CALLER: Rush, I’m honored and humbled to be on your program.

RUSH: Thank you, sir.

CALLER: Yeah. I see you’re working on new regional tea, and that’s fruity and nutty flavored.

RUSH: (laughing) Fruity and nutty, no, but we do have new flavors coming. Nice try.


CALLER: I got a couple things for you, but the first thing is I know your disdain, hate for RINO Republicans. What’s your opinion of Fox News Channel’s talking heads who seem to be more and more RINO, and I’m thinking particularly of Chris Wallace, who I almost was screaming at with his interview of Chris Van Hollen and Jordan, and he was trying to push the Republican Jordan to say that he would not vote for the debt ceiling crisis. Greta Van Susteren always seems to have these irrelevant Republicans like Grahamnesty and McShame on her program who matter not, and I was just wondering your opinion of this programming of RINO talking heads.

RUSH: Well, the people who do guest programs, you know, they’re into it themselves, and they can have the guests on that they want. I don’t know that there is an official position at Fox News that RINO guests have to take precedence or anything. I’ve got my own theories. You could ask me about any show, you know, why does CNN do what it does, why does MSNBC do it the way they do it, why does Fox News do it the way they do it, and I’ve got my own theories because, you know, I’m a highly trained broadcast specialist and I am well versed in this. I know more than anybody else about this. I know why people do things.
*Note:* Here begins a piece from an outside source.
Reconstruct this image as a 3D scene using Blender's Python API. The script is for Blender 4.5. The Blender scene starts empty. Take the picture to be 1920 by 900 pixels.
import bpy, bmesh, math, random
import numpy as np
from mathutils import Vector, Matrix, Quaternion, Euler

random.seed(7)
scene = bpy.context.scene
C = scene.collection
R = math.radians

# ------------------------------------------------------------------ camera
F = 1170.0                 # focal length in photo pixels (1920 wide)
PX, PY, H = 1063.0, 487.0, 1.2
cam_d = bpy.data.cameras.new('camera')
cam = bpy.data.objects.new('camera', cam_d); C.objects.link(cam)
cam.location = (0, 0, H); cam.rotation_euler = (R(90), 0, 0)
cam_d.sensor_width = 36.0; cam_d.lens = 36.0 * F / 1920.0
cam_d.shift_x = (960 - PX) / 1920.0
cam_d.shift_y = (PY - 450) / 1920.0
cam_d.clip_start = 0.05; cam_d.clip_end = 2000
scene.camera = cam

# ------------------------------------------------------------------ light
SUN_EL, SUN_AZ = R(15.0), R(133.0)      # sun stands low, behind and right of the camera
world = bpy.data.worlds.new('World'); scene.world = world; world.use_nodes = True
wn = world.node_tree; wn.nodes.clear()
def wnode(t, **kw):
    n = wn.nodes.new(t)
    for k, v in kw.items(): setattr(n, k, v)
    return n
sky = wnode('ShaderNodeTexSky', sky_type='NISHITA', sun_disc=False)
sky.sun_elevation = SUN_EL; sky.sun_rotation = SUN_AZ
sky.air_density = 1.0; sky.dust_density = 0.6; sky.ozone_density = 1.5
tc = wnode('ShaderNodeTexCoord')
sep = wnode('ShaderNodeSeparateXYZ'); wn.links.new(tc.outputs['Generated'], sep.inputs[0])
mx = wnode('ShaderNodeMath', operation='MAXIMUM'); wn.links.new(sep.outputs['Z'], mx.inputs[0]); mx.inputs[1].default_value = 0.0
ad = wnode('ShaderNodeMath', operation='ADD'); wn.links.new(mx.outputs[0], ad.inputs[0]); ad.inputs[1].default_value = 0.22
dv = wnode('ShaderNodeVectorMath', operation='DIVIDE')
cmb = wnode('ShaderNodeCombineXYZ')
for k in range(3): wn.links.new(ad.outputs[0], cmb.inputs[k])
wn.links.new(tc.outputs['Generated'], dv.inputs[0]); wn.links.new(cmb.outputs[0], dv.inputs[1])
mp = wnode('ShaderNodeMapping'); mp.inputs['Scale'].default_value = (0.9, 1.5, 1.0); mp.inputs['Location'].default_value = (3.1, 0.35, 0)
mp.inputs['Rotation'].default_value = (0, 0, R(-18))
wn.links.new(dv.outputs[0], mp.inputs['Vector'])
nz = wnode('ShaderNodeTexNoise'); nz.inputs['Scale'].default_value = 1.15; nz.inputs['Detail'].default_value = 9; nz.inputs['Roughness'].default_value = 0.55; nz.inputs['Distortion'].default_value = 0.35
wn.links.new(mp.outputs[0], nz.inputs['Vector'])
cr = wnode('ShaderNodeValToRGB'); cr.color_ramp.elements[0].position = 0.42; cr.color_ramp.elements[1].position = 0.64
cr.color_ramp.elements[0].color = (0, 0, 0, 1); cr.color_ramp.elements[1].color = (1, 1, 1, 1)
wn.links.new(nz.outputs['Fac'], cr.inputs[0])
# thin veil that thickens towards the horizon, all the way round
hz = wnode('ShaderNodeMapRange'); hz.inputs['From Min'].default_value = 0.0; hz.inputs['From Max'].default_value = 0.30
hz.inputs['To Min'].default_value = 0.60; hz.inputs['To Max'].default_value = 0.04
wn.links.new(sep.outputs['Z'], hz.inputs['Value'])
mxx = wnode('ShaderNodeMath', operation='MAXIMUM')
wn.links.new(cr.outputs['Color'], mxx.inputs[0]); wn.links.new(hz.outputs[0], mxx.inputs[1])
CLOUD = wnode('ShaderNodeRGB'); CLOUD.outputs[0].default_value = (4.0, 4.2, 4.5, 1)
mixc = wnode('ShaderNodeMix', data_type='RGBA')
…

I know why formats are done the way they are and I know that most people do what they do from a posture of defense or fear.

I don’t care if it’s a broadcast outlet or if it’s you living your life. The number of people who are take-charge self-starters are few. That’s why there are few leaders and lots of followers. Nothing wrong with it; it’s just the way it is. And so if you are in a federally regulated business — cable really isn’t federally regulated, but the long arm of the government can reach you in any number of ways. When you’ve got this kind of regime, and it’s quite understandable that if you’ve got a bottom line you have to make financially that there are certain things that you might do to keep the baying hounds, the wolfhounds at bay. That’s what I mean by programming in fear or in defense or what have you.

I mean a lot of people throughout my broadcast career, for example, thought that they could mollify critics by giving the critics ten or 20% of what they were demanding. That would be balance. It never works that way. Stake a position, be who you are and deal with the fallout. Now, that’s easy for me to say because I don’t have to answer to anybody but me. But people who have to answer to boards and all this, they’ve got whole different pressures that they operate under, and it’s their business and they can run it as they wish based on what they think they have to do to stay in business.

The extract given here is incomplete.